On Tuesday, Councilmember Jean Quan, chair of Council’s Finance Committee, one of the principal co-authors of Measure Y and not a candidate for re-election herself, proposed passage of the mayor’s plan with three amendments: pare down the advertising budget, put some of the plan’s money into bonuses to attract new police recruits, and divide the cost in some yet-to-be-determined way between Measure Y and the city’s general fund. 

“I believe having a full-staffed police force is a top priority,” Quan said. “I don’t think we can wait.” 

 

Committee members passed  

Quan’s motion by consensus 

The Public Safety Committee’s decision came a day after the Measure Y Oversight Committee voted overwhelmingly, 8-1, to reject using Measure Y funds for the entire recruitment proposal and to send the proposal back to the mayor and his staff for a more appropriate funding breakdown between Measure Y and the general fund. 

Controversy over the mayor’s police augmentation plan began immediately after it was introduced directly to the full Council last week on an expedited basis, bypassing both the Council Public Safety and Measure Y Oversight committees.  

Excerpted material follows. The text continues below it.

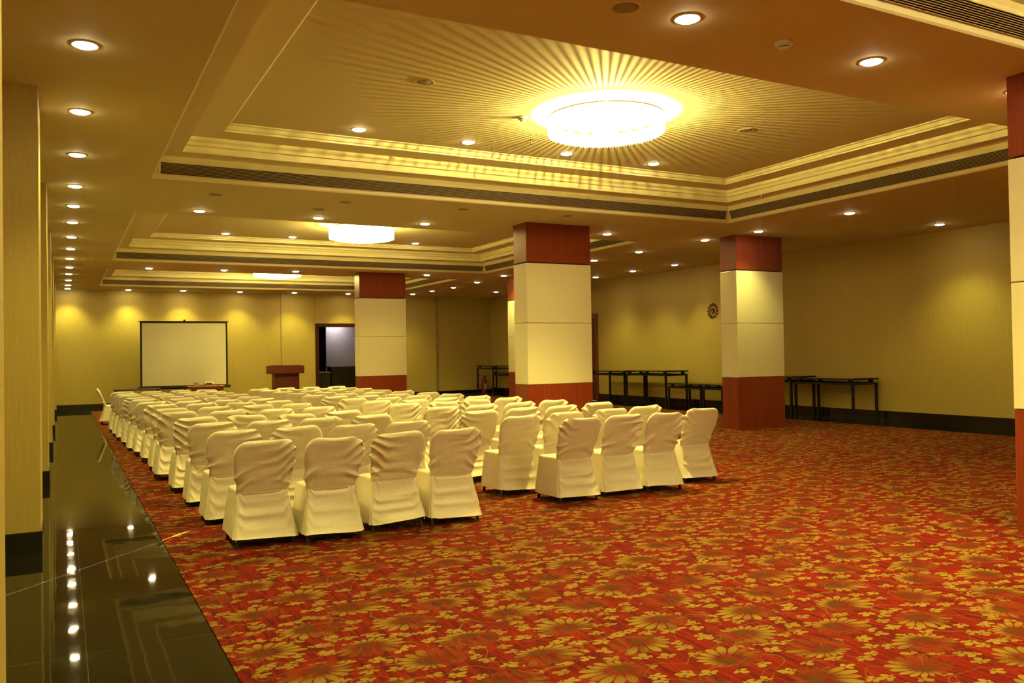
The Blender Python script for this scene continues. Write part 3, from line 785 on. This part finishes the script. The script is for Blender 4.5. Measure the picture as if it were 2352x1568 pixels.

At last week’s council meeting, Councilmember Nancy Nadel, who is in a tough re-election campaign in the third district in which crime, violence, and police issues are expected to play a major role, said, “I’m in a mode to try to solve the problem, to try to take the politics out of it. But it seems like the mayor wants to place himself separate from the council and say that this is his proposal. I resent that type of politics coming out of this.”  

The council voted to send the proposal back to the two committees for vetting, setting up this week’s back-to-back discussions. 

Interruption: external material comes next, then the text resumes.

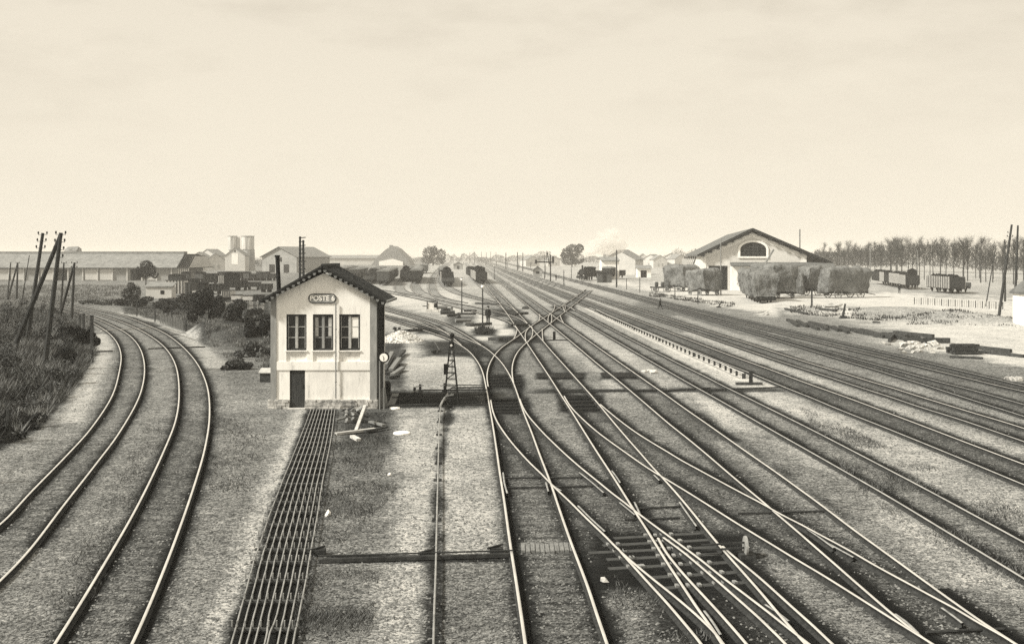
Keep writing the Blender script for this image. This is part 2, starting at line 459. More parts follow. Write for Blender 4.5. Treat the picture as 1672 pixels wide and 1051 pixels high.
# scissors / crossover running up to the right
T['x1'] = ([(797.2, 631), (795, 618.6), (795.4, 608), (799.5, 593.3), (807.3, 579.8), (816, 569.6), (829.3, 560), (840, 552.6), (849.3, 546), (857.3, 539.6), (866.6, 532.8), (876, 526.2), (886.6, 519.5), (893.3, 515.3), (900, 511), (908, 505.4), (919.2, 498.4), (930.6, 491), (938.6, 485.5), (950.6, 476.5), (957, 471.5)],
           [(838.8, 626), (836.3, 613.3), (836, 600), (838.6, 586.6), (845.3, 573.8), (857.5, 561), (868, 552), (876, 545.6), (886.6, 536.8), (897.3, 529), (904, 523.6), (909.3, 519.5), (916, 513.8), (924, 507.6), (932, 501.3), (942.6, 493), (952, 485.5), (960, 479), (966, 474)])
# yard ladders and sidings
T['ladder_a'] = ([(846, 538.5), (836, 528), (820, 521.5), (801, 516), (775, 508.8), (747.7, 501.8), (700, 491.2), (655.5, 482), (636, 478.5), (600, 473)],
                 [(869, 536), (862, 528.5), (849.3, 520.5), (833.3, 514.5), (801, 506.5), (775, 500.5), (747, 495), (700, 486), (655, 477.5), (636, 474.5), (600, 469.5)])
T['ladder_b'] = ([(826, 509), (818, 500), (804, 494.6), (785, 489.5), (765, 484.5), (742, 478.5), (728, 472), (718, 464.5), (713.5, 457), (713, 450), (718, 440), (735, 428)],
                 [(846, 510.5), (838, 503.5), (824, 496.5), (803, 490.5), (783, 485.3), (764, 480), (745, 472.5), (733, 465), (726, 457.5), (724.5, 450), (727, 440), (739, 428)])
T['siding_mid'] = ([(747, 496.5), (728, 491.5), (711.8, 486.5), (702.2, 479.8), (698.4, 471.4), (699, 462), (703.5, 450), (712, 440), (730, 428)],
                   [(764, 494), (745, 490.3), (727, 485.5), (715.5, 479), (710.4, 471.4), (709.8, 462), (712.4, 450), (718.4, 440), (733.5, 428)])
T['siding_right'] = ([(808, 487.5), (795, 477), (783, 468), (776.5, 461.5), (771, 454), (766, 445), (762, 437), (758, 428)],
                     [(821, 486), (811, 477), (800, 468.5), (791.5, 461.5), (784, 454), (777, 445), (770.5, 437), (761.5, 428)])
T['siding_left'] = ([(711, 490), (690, 484), (676, 477), (670, 469), (671, 461), (677, 450), (689, 440)],
                    [(728, 486.5), (706, 481), (691, 475), (684, 468), (683.5, 461), (687, 450), (696, 440)])
T['siding_outer'] = ([(668, 482.5), (652, 478.5), (643.5, 472.5), (643, 466), (648, 458), (661, 446), (676, 437)],
                     [(688, 481), (668, 476.5), (659, 471.3), (656.7, 466), (659.5, 458), (669.5, 446), (682, 437)])

TLABEL = {
    'curve_a': 'outer left track of the curving double line below the weedy bank',
    'curve_b': 'inner right track of the curving double line, nearer the signal box',
    'main': 'straight track nearest the rod run, swinging left behind the lattice lamp mast',
    'fan': 'short track branching off behind the white gravel heap beside the signal box',
    't2': 'straight track right of the planked crossing, carrying the exposed sleeper points',
    't2_slip': 'pair of slip rails peeling left at the exposed dark sleepers, ending at the bottom edge',
    't2_lead': 'pair of slip rails peeling right at the exposed dark sleepers, ending at the bottom edge',
    'c2': 'crossover track leaving the left main line towards the bottom right through the slip',
    'c3': 'crossover track leaving through the dark pit boards towards the bottom right corner',
    't3': 'straight track ending in the bottom right corner, joined by the long crossover',
    't4': 'straight track on pale gravel, left of the row of short stub posts',
    't5': 'straight dark ballasted track directly right of the row of short stub posts',
    't6': 'bright railed track two beyond the row of short stub posts',
    't7': 'dull railed track across the dark cinder strip on the right',
    't8': 'rightmost track along the edge of the pale goods yard ground',
    'x1': 'scissors crossover climbing right across the straight tracks through the diamonds',
    'ladder_a': 'ladder track sweeping left from the diamonds below the lamp posts',
    'ladder_b': 'yard track curving up under the string of low open wagons',
    'siding_mid': 'empty siding curving up between two strings of wagons',
    'siding_right': 'yard track under the short string of dark boarded wagons',
    'siding_left': 'siding under the round roofed dark van at the yard throat',
    'siding_outer': 'leftmost visible siding curling into the crowded wagon yard',
}


def rail_mesh(px, zoff, name, parent, step=5.0, top=None, hw=.031, z0=None):
    q = smooth_pts(catmull(px, step), 2)
    pts = np.array([P(a, b, RZ)[:2] for a, b in q])
    d = np.gradient(pts, axis=0)
    d /= np.linalg.norm(d, axis=1)[:, None] + 1e-9
    n = np.stack([d[:, 1], -d[:, 0]], 1)
    zt = RZ + zoff
    zb = 0.0 if z0 is None else z0
    prof = [(-.065, zb), (-.065, zb + .02), (-.014, zb + .035), (-.014, zt - .05), (-hw, zt - .035), (-hw, zt - .008), (-hw * .75, zt),
            (hw * .75, zt), (hw, zt - .008), (hw, zt - .035), (.014, zt - .05), (.014, zb + .035), (.065, zb + .02), (.065, zb)]
    k = len(prof)
    N = len(pts)
    V = np.zeros((N, k, 3), np.float32)
    for j, (o, z) in enumerate(prof):
        V[:, j, :2] = pts + n * o
        V[:, j, 2] = z
    Fq, mi = [], []
    for j in range(k - 1):
        a = np.arange(N - 1) * k + j
        Fq.append(np.stack([a, a + k, a + k + 1, a + 1], 1))
        mi.append(np.full(N - 1, 0 if 5 <= j <= 7 else 1))
    Fq = np.concatenate(Fq)
    mi = np.concatenate(mi)
    return np_obj(name, V.reshape(-1, 3), Fq, [top or M['rail_top'], M['rail_side']], parent, mi)


TR = {}
# carry every line on past the picture edge, in its own direction
for k, (a, b) in T.items():
    for px in (a, b):
        v = np.array(px[0], float) - np.array(px[1], float)
        ln = np.linalg.norm(v)
        s_ = 420 if px[0][1] > 1000 else 620
        if px[0][1] < 1000 and px[0][0] < 900:
            continue
        px.insert(0, tuple(np.array(px[0]) + v / ln * s_))
for i, (k, (a, b)) in enumerate(T.items()):
    t = thing('railway_track', TLABEL[k], 'railway track')
    zo = 0.0022 * (i % 9)
    TR[k] = t
    dull = None
    if k == 't7':
        dull = M['rail_dull']
    for j, px in enumerate((a, b)):
        tp = dull or (M['rail_dull'] if (k == 't8' and j == 1) else M['rail_worn'] if (k in ('t4', 't8') or (k in ('t5', 't6') and j == 0)) else None)
        rail_mesh(px, zo + j * .001, 'rail', t, top=tp)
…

At Monday’s Measure Y Oversight Committee meeting, committee members generally agreed that the police augmentation plan was necessary, but differed sharply over whether some or all of the money should come from Measure Y funds. 

Questioning of city staff members over the plan by committee members was so sharp that at one point, City Administrator Deborah Edgerly told members, “I’m not going to try to convince you. We’re going to have to agree to disagree on this.” 

After committee chair Maya Dillard Smith failed to get a commitment from Chief Tucker that the first officers hired in the recruitment blitz would fully fill the Measure Y-mandated community policing slots and got staff to admit that only Measure Y funds—not city general funds—were planned for the media blitz to hire both Measure Y and non-Measure Y officers, the committee voted to reject the proposal’s funding mechanism and send it back to the mayor’s office for further refinement. Only mayoral appointee Ron Owens voted in favor of the proposal.  

Two other mayoral appointees, Nicole Lee and Donald Blevins, voted with the majority to send the proposal back. The eleven-member oversight committee consists of three mayoral appointees and one apiece chosen by City Council’s eight members. 

While the police augmentation proposal did considerably better at the following day’s Council Public Safety Committee, the political problems surrounding the proposal were just under the surface. 

During public comment period, when former Oakland School Board member Sylvester Hodges told committee members that he hoped “the mayor and the council can get together on something you both support,” committee chair Reid told him pointedly “communication is a two-way street.”  

In case that was subject to misunderstanding, Reid later said, “I hate that this is being rushed and that we’re being backed into a corner to have to act as if we are reacting.” And referring back to his comments to Hodges about the mayor and the council working together, he added, “this needs to be seen as a partnership.”  

Reid then said he was going to stop talking “before I put my foot in my mouth.” 

At the Public Safety Committee meeting, Measure Y Chair Dillard Smith presented a PowerPoint presentation that noted, in part, that “the [oversight] Committee voted 8-1 not to approve the proposed request for $7.7 million of Measure Y funding associated with the PRP because the current proposal using Measure Y money is illegal and fiscally irresponsible.”  

The “illegal and fiscally irresponsible” portion did not appear in a reporter’s notes of the oversight committee action, and echo almost exactly the criticisms Dillard Smith herself made of the plan when it first came before the City Council a week before, but official minutes of the meeting have not yet been released to confirm whether that was the language of the motion. 

But Reid’s comments, and Dillard Smith’s continued opposition, point out the potential political cost of the impending augmentation plan victory. Dellums has been successful in his long political career in large part by sharing victories with friends and opponents and not unnecessarily embarrassing or antagonizing political enemies. That is, in fact, the hallmark of his political style. But the campaign for the police augmentation plan was carried out in a decidedly un-Dellums way, taking the credit for himself and initially bypassing (and, therefore, embarrassing) key committees.  

The 8-1 vote to reject the plan’s funding mechanism at the Measure Y Oversight Committee means the mayor has some political fences to mend on that committee, particularly as he indicated he may have designs in the future to try to revamp the way the committee apportions its money out to violence prevention groups. 

There are other indications that the mayor—who has been enduring withering criticism from the center-right since his election, a group that largely did not vote for him a year and a half ago—may have opened himself up to problems from community policing supporters. Two prominent members of the mayor’s Citizen Task Force on Public Safety and the Community Policing Advisory Board, Colleen Brown and Don Link, criticized the funding of the plan by Measure Y, with Link providing a detailed written critique that called the $1.5 million advertising campaign “probably a waste of money” and the use of the Alameda County Sheriff’s Academy “overly expensive and problematic.” 

And the mayor has left himself something of a political and budget minefield to travel through in the Council as well. 

In supporting Quan’s motion to approve the augmentation plan, Nadel noted that funding the proposal from the general fund will mean budget cuts during a year when a deficit is already going to force such cuts, adding pointedly that “the mayor needs to come back to us with his ideas on what we will have to cut to make up for the expense to the general fund” made necessary by the augmentation plan.